> **Task statement**: Nothing but the lines from the top of the data to the line holding "SC = bpy.context.scene; COL = SC.collection" should be printed, word for word and both ends included; leave the pictures out.

> **Supplied data**:
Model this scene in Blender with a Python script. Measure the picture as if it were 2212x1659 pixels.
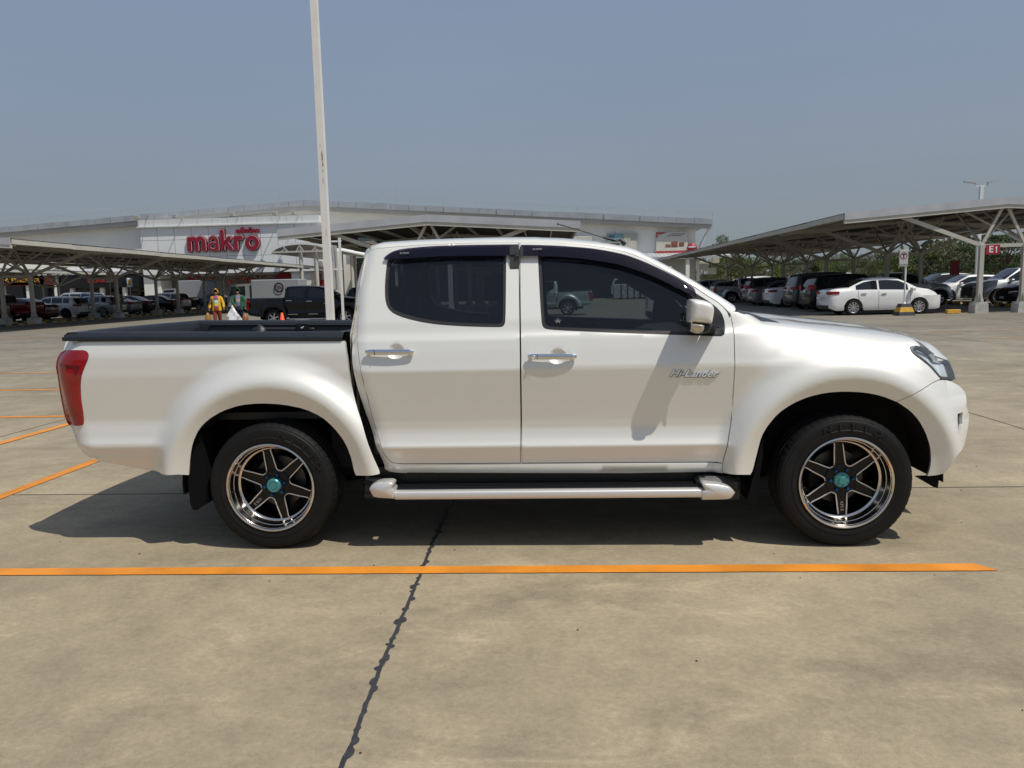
import bpy, bmesh, math, random
import numpy as np
from mathutils import Vector, Matrix
from mathutils.geometry import delaunay_2d_cdt
random.seed(7); RNG = np.random.default_rng(7)
for o in list(bpy.data.objects): bpy.data.objects.remove(o)
SC = bpy.context.scene; COL = SC.collection

# ------------------------------------------------------------------ camera
CAM = np.array([1.58090, -4.06089, 1.41323]); YAW, PIT, ROL = -0.0582914, 0.1240305, -0.0234127; FPX = 1668.72
def _axes():
    cy, sy = math.cos(YAW), math.sin(YAW)
    fw = np.array([sy, cy, 0.]); rt = np.array([cy, -sy, 0.]); up = np.array([0, 0, 1.])
    cp, sp = math.cos(PIT), math.sin(PIT); f2 = fw*cp-up*sp; u2 = up*cp+fw*sp
    cr, sr = math.cos(ROL), math.sin(ROL)
    return rt*cr+u2*sr, u2*cr-rt*sr, f2
AR, AU, AF = _axes()
cd = bpy.data.cameras.new('camera'); cam = bpy.data.objects.new('camera', cd); COL.objects.link(cam)
m3 = np.stack([AR, AU, -AF], 1); M4 = Matrix.Identity(4)
for i in range(3):
    for j in range(3): M4[i][j] = m3[i, j]
    M4[i][3] = CAM[i]
cam.matrix_world = M4
cd.sensor_width = 36; cd.lens = FPX/2212*36; cd.clip_end = 3000; cd.clip_start = .05
SC.camera = cam

# ------------------------------------------------------------------ world, sun, exposure
SUN = Vector((.47, -.30, 1.)).normalized()
w = bpy.data.worlds.new('World'); SC.world = w; w.use_nodes = True
nt = w.node_tree; nt.nodes.clear()
sky = nt.nodes.new('ShaderNodeTexSky'); sky.sky_type = 'NISHITA'; sky.sun_disc = False
sky.sun_elevation = math.asin(SUN.z); sky.sun_rotation = math.atan2(SUN.x, SUN.y)
sky.dust_density = 4.0; sky.ozone_density = 2.5; sky.air_density = 1.0
hs = nt.nodes.new('ShaderNodeMix'); hs.data_type = 'RGBA'; hs.inputs[0].default_value = .80
tc = nt.nodes.new('ShaderNodeTexCoord'); sx = nt.nodes.new('ShaderNodeSeparateXYZ'); rp = nt.nodes.new('ShaderNodeValToRGB')
nt.links.new(tc.outputs['Generated'], sx.inputs[0]); nt.links.new(sx.outputs['Z'], rp.inputs[0])
e = rp.color_ramp.elements; e[0].position = 0; e[0].color = (3.4, 3.95, 4.3, 1); e[1].position = 1; e[1].color = (2.6, 3.4, 5.0, 1)
for pos, c in ((.08, (3.3, 3.88, 4.42, 1)), (.25, (3.2, 3.98, 5.25, 1)), (.5, (3.05, 3.98, 5.95, 1)), (.8, (2.6, 3.4, 5.2, 1))):
    q = e.new(pos); q.color = c
bg = nt.nodes.new('ShaderNodeBackground'); wo = nt.nodes.new('ShaderNodeOutputWorld')
nt.links.new(sky.outputs[0], hs.inputs[6]); nt.links.new(rp.outputs[0], hs.inputs[7])
sn = nt.nodes.new('ShaderNodeTexNoise'); sn.inputs['Scale'].default_value = 1.6; sn.inputs['Detail'].default_value = 4; smp = nt.nodes.new('ShaderNodeMapping'); smp.inputs['Scale'].default_value = (1, 1, 3.5)
nt.links.new(tc.outputs['Generated'], smp.inputs[0]); nt.links.new(smp.outputs[0], sn.inputs['Vector']); smr = nt.nodes.new('ShaderNodeMapRange'); smr.inputs[1].default_value = .25; smr.inputs[2].default_value = .75; smr.inputs[3].default_value = .965; smr.inputs[4].default_value = 1.045
nt.links.new(sn.outputs[0], smr.inputs[0]); ssc = nt.nodes.new('ShaderNodeVectorMath'); ssc.operation = 'SCALE'; nt.links.new(hs.outputs[2], ssc.inputs[0]); nt.links.new(smr.outputs[0], ssc.inputs['Scale']); nt.links.new(ssc.outputs[0], bg.inputs[0]); nt.links.new(bg.outputs[0], wo.inputs[0]); bg.inputs[1].default_value = .075
sl = bpy.data.lights.new('sun', 'SUN'); sl.energy = 3.2; sl.angle = math.radians(.53); sl.color = (1, .955, .87)
so = bpy.data.objects.new('sun', sl); COL.objects.link(so); so.rotation_euler = SUN.to_track_quat('Z', 'Y').to_euler(); so.location = (0, 0, 30)
SC.view_settings.view_transform = 'Standard'; SC.view_settings.look = 'None'; SC.view_settings.gamma = 1; SC.view_settings.exposure = 0.10

# ------------------------------------------------------------------ pixel -> place (2212x1659 frame)
def ray(px, py): return AF+AR*((px-1106)/FPX)+AU*((829.5-py)/FPX)
def onY(px, py, Y): d = ray(px, py); return CAM+d*((Y-CAM[1])/d[1])
def onX(px, py, X): d = ray(px, py); return CAM+d*((X-CAM[0])/d[0])
def ground(px, py, z=0): d = ray(px, py); return CAM+d*((z-CAM[2])/d[2])
def xcar(px, y, z=.8): return xat(px, y+1.65, z)
def xat(px, y, z=.8):
    # x where the vertical line of sight of column px meets plane y at height z
    d = ray(px, 640.); t = (y-CAM[1])/d[1]; P = CAM+d*t
    # correct for lean of verticals
    for _ in range(3):
        rel = P-CAM; u = np.array([P[0], y, z])-CAM
        pz = u@AF; qx = 1106+FPX*(u@AR)/pz
        P[0] += (px-qx)*pz/FPX
    return P[0]
K = 2212/4032
REG = dict(A=(150, 1200, 1.6592), B=(1250, 900, 2.370), C=(2050, 900, 2.212), D=(2850, 1150, 1.580), E=(1250, 1500, 1.2289), F=(200, 1250, 3.318),
           G=(3500, 1280, 2.37), H=(1350, 1250, 2.2133), I=(2850, 1120, 2.4578), J=(2100, 750, 2.765), K=(1400, 750, 2.765),
           L=(0, 750, 2.765), M=(700, 750, 2.765), N=(2600, 680, 2.765), O=(3232, 680, 2.765), P=(550, 880, 3.687), Q=(2300, 850, 4.022), R=(1150, 850, 3.687), S=(800, 1100, 8.296))
def T(reg, *pts):
    x0, y0, s = REG[reg]; return [((x0+x/s)*K, (y0+y/s)*K) for x, y in pts]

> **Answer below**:
Model this scene in Blender with a Python script. Measure the picture as if it were 2212x1659 pixels.
import bpy, bmesh, math, random
import numpy as np
from mathutils import Vector, Matrix
from mathutils.geometry import delaunay_2d_cdt
random.seed(7); RNG = np.random.default_rng(7)
for o in list(bpy.data.objects): bpy.data.objects.remove(o)
SC = bpy.context.scene; COL = SC.collection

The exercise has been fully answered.